- EXERCISE GOAL -
Return the material exactly, first line through the line containing "bpy.data.objects.remove(o)", and nothing more. Pictures stay out.

- PROVIDED DATA -

################

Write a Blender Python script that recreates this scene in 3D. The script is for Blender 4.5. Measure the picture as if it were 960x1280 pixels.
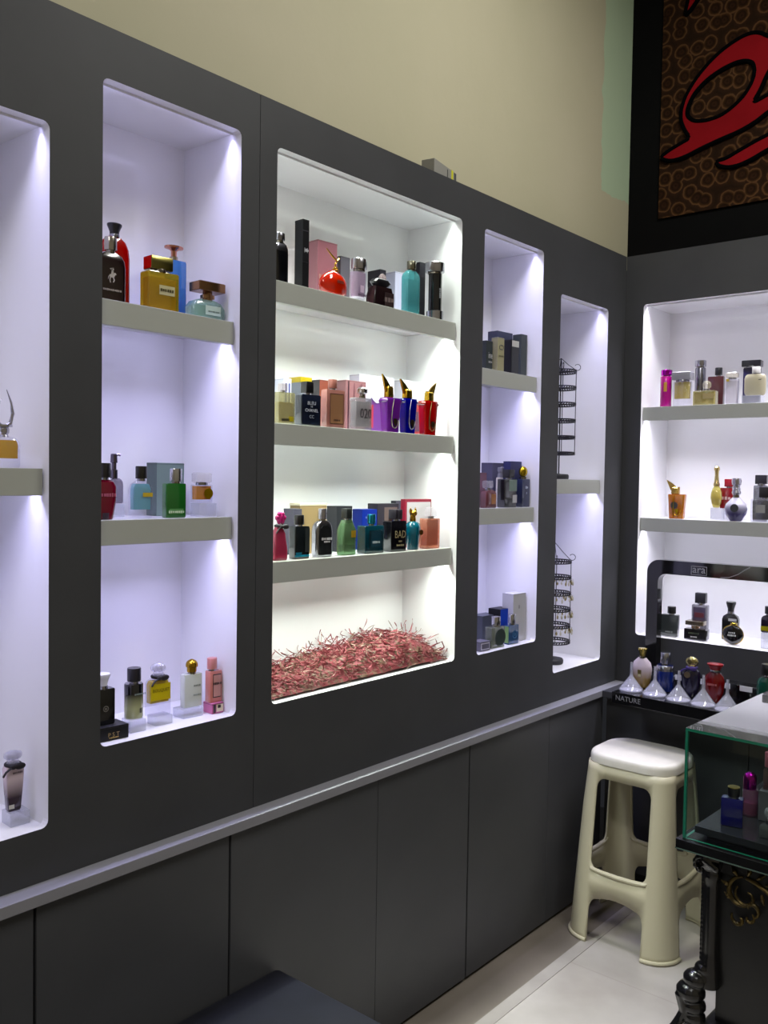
import bpy, bmesh, math, random
from mathutils import Vector, Matrix
random.seed(7)
PI = math.pi
S = bpy.context.scene
COL = S.collection
for o in list(bpy.data.objects):
    bpy.data.objects.remove(o)

# ------------------------------------------------------------ camera
def look(yaw, pitch, roll):
    f = Vector((-math.sin(yaw)*math.cos(pitch), math.cos(yaw)*math.cos(pitch), math.sin(pitch)))
    r = Vector((math.cos(yaw), math.sin(yaw), 0)); u = r.cross(f)
    r2 = r*math.cos(roll)+u*math.sin(roll); u2 = u*math.cos(roll)-r*math.sin(roll)
    return Matrix((r2, u2, -f)).transposed()
cd = bpy.data.cameras.new('camera'); cam = bpy.data.objects.new('camera', cd); COL.objects.link(cam)
cam.matrix_world = Matrix.Translation((1.5484, -3.2251, 1.5)) @ look(math.radians(40.266), math.radians(-2.0915), math.radians(.9079)).to_4x4()
cd.sensor_fit = 'VERTICAL'; cd.sensor_height = 24.0; cd.lens = 1134.16/1280*24.0
cd.clip_start = .02
S.camera = cam
# ------------------------------------------------------------ light and exposure
S.view_settings.view_transform = 'Standard'; S.view_settings.look = 'None'
S.view_settings.exposure = 0.0; S.view_settings.gamma = 1.0; S.view_settings.use_curve_mapping = False
W = bpy.data.worlds.new('world'); S.world = W; W.use_nodes = True
W.node_tree.nodes['Background'].inputs[0].default_value = (.5, .52, .6, 1)
W.node_tree.nodes['Background'].inputs[1].default_value = .03
COOL = (.60, .58, 1.0); NEUT = (.91, 1.0, .89); BACKC = (.90, .88, 1.0)
TILT, SPREAD = -4, 94
LED_W = 2.5          # watts per metre of strip
def area(name, loc, rot, sx, sy, power, color, spread=PI, parent=None):
    l = bpy.data.lights.new(name, 'AREA'); l.shape = 'RECTANGLE'; l.size = sx; l.size_y = sy
    l.energy = power; l.color = color; l.spread = spread
    o = bpy.data.objects.new(name, l); COL.objects.link(o); o.location = loc; o.rotation_euler = rot
    if parent: o.parent = parent
    return o
area('ceiling_panel_light', (1.35, -1.05, 3.62), (0, 0, 0), 1.2, .3, 42, (1, .985, .93))
area('ceiling_panel_light', (1.6, -3.9, 3.62), (0, 0, 0), 1.2, .3, 37, (1, .985, .95))

# ------------------------------------------------------------ materials
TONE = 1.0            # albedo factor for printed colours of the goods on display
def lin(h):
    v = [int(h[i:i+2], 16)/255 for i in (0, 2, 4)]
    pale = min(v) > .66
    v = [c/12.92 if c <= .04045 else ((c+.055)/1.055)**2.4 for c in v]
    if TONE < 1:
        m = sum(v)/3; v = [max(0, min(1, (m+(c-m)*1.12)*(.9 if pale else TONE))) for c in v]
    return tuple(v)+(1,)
MC = {}
class tone:
    def __init__(self, f): self.f = f
    def __enter__(self):
        global TONE
        self.old = TONE; TONE = self.f if TONE < 1 else 1.0
    def __exit__(self, *a):
        global TONE
        TONE = self.old
def newmat(name):
    m = bpy.data.materials.new(name); m.use_nodes = True
    return m, m.node_tree.nodes, m.node_tree.links, m.node_tree.nodes['Principled BSDF']
def plain(h, rough=.5, metal=0, coat=0, spec=.5):
    k = ('p', h, rough, metal, coat, spec, TONE)
    if k in MC: return MC[k]
    m, n, l, b = newmat('paint_'+h)
    b.inputs['Base Color'].default_value = lin(h); b.inputs['Roughness'].default_value = rough
    b.inputs['Metallic'].default_value = metal; b.inputs['Coat Weight'].default_value = coat
    b.inputs['Coat Roughness'].default_value = .05; b.inputs['Specular IOR Level'].default_value = spec
    MC[k] = m; return m
def outer_only(n, l, src, dst):
    # Fresnel gloss on outward faces only (the inner faces of a thin wall are index matched)
    g = n.new('ShaderNodeNewGeometry'); s = n.new('ShaderNodeMath'); s.operation = 'SUBTRACT'; s.inputs[0].default_value = 1
    q = n.new('ShaderNodeMath'); q.operation = 'MULTIPLY'
    l.new(g.outputs['Backfacing'], s.inputs[1]); l.new(s.outputs[0], q.inputs[0]); l.new(src, q.inputs[1]); l.new(q.outputs[0], dst)
def glassy(h, op, tint=None, rough=.08):
    # thin coloured glass: see-through tint mixed with body colour, Fresnel gloss on top
    k = ('g', h, op, tint, TONE)
    if k in MC: return MC[k]
    m, n, l, b = newmat('glass_'+h)
    c = lin(h)
    b.inputs['Base Color'].default_value = c; b.inputs['Roughness'].default_value = rough
    t = n.new('ShaderNodeBsdfTransparent'); t.inputs[0].default_value = lin(tint) if tint else c
    mx = n.new('ShaderNodeMixShader'); mx.inputs[0].default_value = op
    l.new(t.outputs[0], mx.inputs[1]); l.new(b.outputs[0], mx.inputs[2])
    g = n.new('ShaderNodeBsdfGlossy'); g.inputs['Roughness'].default_value = .05
    fr = n.new('ShaderNodeFresnel'); fr.inputs[0].default_value = 1.55
    m2 = n.new('ShaderNodeMixShader'); outer_only(n, l, fr.outputs[0], m2.inputs[0])
    l.new(mx.outputs[0], m2.inputs[1]); l.new(g.outputs[0], m2.inputs[2])
    l.new(m2.outputs[0], n['Material Output'].inputs[0])
    MC[k] = m; return m
def ombre(top, bot):
    k = ('o', top, bot, TONE)
    if k in MC: return MC[k]
    m, n, l, b = newmat('ombre_glass')
    tc = n.new('ShaderNodeTexCoord'); sp = n.new('ShaderNodeSeparateXYZ'); r = n.new('ShaderNodeValToRGB')
    r.color_ramp.elements[0].position = .3; r.color_ramp.elements[0].color = lin(bot)
    r.color_ramp.elements[1].position = .72; r.color_ramp.elements[1].color = lin(top)
    l.new(tc.outputs['Generated'], sp.inputs[0]); l.new(sp.outputs[2], r.inputs[0]); l.new(r.outputs[0], b.inputs['Base Color'])
    b.inputs['Roughness'].default_value = .1; b.inputs['Coat Weight'].default_value = .5
    MC[k] = m; return m
def matof(s):
    a, _, b = s.partition(':')
    with tone({'op': TONE, 'p': TONE, 'tint': min(1, TONE+.15), 'ombre': TONE}.get(a, 1.0)):
        if a == 'op': return plain(b, .18, 0, .5)
        if a == 'm' or a == 'met': return plain(b, .22, 1)
        if a == 'p': return plain(b, .3, 0, .3)
        if a == 'c': return glassy(b, .22, 'f4f4f8')
        if a == 'tint': return glassy(b, .6)
        if a == 'glass': return glassy(b, .25)
        if a == 'clear': return glassy('dcdce6', .05, 'f6f6fa')
        if a == 'ombre':
            t, _, q = b.partition(':'); return ombre(t, q)
def noisy(name, c1, c2, scale, rough, bump=0, detail=4, coat=0):
    m, n, l, b = newmat(name)
    tc = n.new('ShaderNodeTexCoord'); t = n.new('ShaderNodeTexNoise'); t.inputs['Scale'].default_value = scale; t.inputs['Detail'].default_value = detail
    r = n.new('ShaderNodeValToRGB'); r.color_ramp.elements[0].color = lin(c1); r.color_ramp.elements[1].color = lin(c2)
    r.color_ramp.elements[0].position = .3; r.color_ramp.elements[1].position = .7
    l.new(tc.outputs['Object'], t.inputs['Vector']); l.new(t.outputs[0], r.inputs[0]); l.new(r.outputs[0], b.inputs['Base Color'])
    b.inputs['Roughness'].default_value = rough; b.inputs['Coat Weight'].default_value = coat
    if bump:
        bp = n.new('ShaderNodeBump'); bp.inputs['Strength'].default_value = bump; bp.inputs['Distance'].default_value = .01
        l.new(t.outputs[0], bp.inputs['Height']); l.new(bp.outputs[0], b.inputs['Normal'])
    return m
def emit(name, c, s):
    m, n, l, b = newmat(name)
    b.inputs['Base Color'].default_value = (.8, .8, .8, 1); b.inputs['Emission Color'].default_value = c+(1,); b.inputs['Emission Strength'].default_value = s
    return m
M_panel = noisy('charcoal_laminate', '3b3c3f', '404144', 6, .55)
M_panel.node_tree.nodes['Principled BSDF'].inputs['Specular IOR Level'].default_value = .3
M_white = noisy('white_laminate', 'e6e6ea', 'ebebee', 3, .14)
M_white.node_tree.nodes['Principled BSDF'].inputs['Specular IOR Level'].default_value = .35
M_fascia = plain('a6a9a3', .45)
M_door = noisy('graphite_door', '404145', '46474b', 5, .5)
M_black = plain('0a0a0c', .35)
M_blackgloss = plain('0a0a0d', .08, 0, .5)
M_ledge = plain('8a8a92', .35)
M_led = {c: emit('led_diffuser', c, 6.0) for c in (COOL, NEUT, BACKC)}
M_gap = plain('08080a', .8)

# ------------------------------------------------------------ mesh helpers
def finish(name, bm, mats, parent=None, angle=35, smooth=True):
    bmesh.ops.recalc_face_normals(bm, faces=bm.faces[:])
    me = bpy.data.meshes.new(name); bm.to_mesh(me); bm.free()
    if not isinstance(mats, (list, tuple)): mats = [mats]
    for m in mats: me.materials.append(m)
    if smooth:
        me.polygons.foreach_set('use_smooth', [True]*len(me.polygons)); me.set_sharp_from_angle(angle=math.radians(angle))
    o = bpy.data.objects.new(name, me); COL.objects.link(o)
    if parent: o.parent = parent
    return o
def tag(o, label=None, cat=None, group=None, kind=None):
    if label: o['label'] = label
    if cat: o['category'] = cat
    if group: o['group'] = group
    if kind: o['kind'] = kind
    return o
def empty(name, loc, rz, label, cat, group=None):
    o = bpy.data.objects.new(name, None); COL.objects.link(o); o.location = loc; o.rotation_euler = (0, 0, rz)
    o.empty_display_size = .05
    return tag(o, label, cat, group)
def box(bm, x0, x1, y0, y1, z0, z1, mat=0, bev=0):
    vs = [bm.verts.new((x, y, z)) for x in (x0, x1) for y in (y0, y1) for z in (z0, z1)]
    fs = []
    for q in ((0, 1, 3, 2), (4, 6, 7, 5), (0, 4, 5, 1), (2, 3, 7, 6), (0, 2, 6, 4), (1, 5, 7, 3)):
        f = bm.faces.new([vs[i] for i in q]); f.material_index = mat; fs.append(f)
    if bev:
        r = bmesh.ops.bevel(bm, geom=list({e for f in fs for e in f.edges}), offset=bev, segments=2, profile=.5, affect='EDGES')
        for f in r['faces']: f.material_index = mat
def sec(w, d, cr, n=7):
    if cr >= 1:
        return [(w/2*math.cos(a), d/2*math.sin(a)) for a in [2*PI*i/28 for i in range(28)]]
    r = max(cr*min(w, d)/2, .0004); out = []
    for sx, sy, a0 in ((1, 1, 0), (-1, 1, PI/2), (-1, -1, PI), (1, -1, 1.5*PI)):
        for i in range(n):
            a = a0+PI/2*i/(n-1)
            out.append((sx*(w/2-r)+r*math.cos(a), sy*(d/2-r)+r*math.sin(a)))
    return out
def loft(bm, w, d, z0, h, prof, cr, cx=0, cy=0, mat=0):
    rings = []
    for zf, wf, df in prof:
        rings.append([bm.verts.new((cx+x, cy+y, z0+h*zf)) for x, y in sec(w*wf, d*df, cr)])
    n = len(rings[0])
    for a, b in zip(rings, rings[1:]):
        for i in range(n):
            f = bm.faces.new((a[i], a[(i+1) % n], b[(i+1) % n], b[i])); f.material_index = mat
    f = bm.faces.new(rings[0][::-1]); f.material_index = mat
    f = bm.faces.new(rings[-1]); f.material_index = mat
def tube(bm, pts, r, seg=8, mat=0, closed=False):
    pts = [Vector(p) for p in pts]; n = len(pts); rings = []
    up = Vector((0.13, .27, .95)).normalized()
    for i, p in enumerate(pts):
        a = pts[(i-1) % n] if (closed or i > 0) else p
        b = pts[(i+1) % n] if (closed or i < n-1) else p
        t = (b-a).normalized()
        s = t.cross(up)
        if s.length < .05: s = t.cross(Vector((1, .2, 0)))
        s.normalize(); v = s.cross(t).normalized()
        rr = r[i] if isinstance(r, (list, tuple)) else r
        rings.append([bm.verts.new(p+s*rr*math.cos(2*PI*k/seg)+v*rr*math.sin(2*PI*k/seg)) for k in range(seg)])
    rng = range(n if closed else n-1)
    for i in rng:
        a, b = rings[i], rings[(i+1) % n]
        for k in range(seg):
            f = bm.faces.new((a[k], a[(k+1) % seg], b[(k+1) % seg], b[k])); f.material_index = mat
    if not closed:
        for q in (rings[0][::-1], rings[-1]):
            f = bm.faces.new(q); f.material_index = mat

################

- ANSWER IN FULL -
Write a Blender Python script that recreates this scene in 3D. The script is for Blender 4.5. Measure the picture as if it were 960x1280 pixels.
import bpy, bmesh, math, random
from mathutils import Vector, Matrix
random.seed(7)
PI = math.pi
S = bpy.context.scene
COL = S.collection
for o in list(bpy.data.objects):
    bpy.data.objects.remove(o)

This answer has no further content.